Ces tendances se développeront très rapidement dans la société courtoise de la nouvelle capitale, la « Capitale pacifique », Heian-kyō (auj. Kyōto), fondée dans les dernières années du viiie s. Une élite aristocratique hypercultivée au milieu d’un pays encore fruste constitue autour du Palais un monde clos, dont l’étiquette et la poésie seront les préoccupations dominantes. Si les hommes continuent à se complaire dans les exercices de style à la chinoise, quelques femmes y construisent, aux alentours de l’an 1000, une littérature de journaux intimes (nikki) et de « dits » (monogatari) romanesques qui ont fait de cette période l’âge d’or des lettres japonaises.
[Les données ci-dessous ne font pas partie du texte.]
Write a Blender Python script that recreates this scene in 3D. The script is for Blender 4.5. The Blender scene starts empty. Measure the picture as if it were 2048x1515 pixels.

Le « père des monogatari », le Dit du coupeur de bambous (Taketori-monogatari) [fin du ixe s. ?] reste anonyme, mais il en est tout autrement du premier des nikki, œuvre d’un haut fonctionnaire poète, Ki no Tsurayuki (v. 859-945), homme de lettres au meilleur sens du terme. Présidant en 905 une commission impériale chargée de donner une suite au Manyō-shū, il avait placé en tête de cette nouvelle anthologie, le Kokin-waka-shū (Recueil de poèmes de jadis et naguère), modèle des vingt recueils impériaux qui le suivront au cours des siècles, une préface qui est le plus ancien « art poétique » du waka ; c’est à lui aussi que l’on doit une autre innovation, à savoir la rédaction des préambules des poèmes en prose japonaise. Plus tard, nommé gouverneur de Tosa, dans l’île de Shikoku, il relatait en japonais encore son voyage de retour dans son Journal de Tosa (Tosa-nikki, 935), qu’il attribuait à une femme de sa suite, afin d’atténuer l’audace de son entreprise. La supercherie ne trompait personne, mais l’idée était lancée qu’une femme pouvait écrire sans être taxée de pédanterie, à la condition qu’elle le fît en japonais.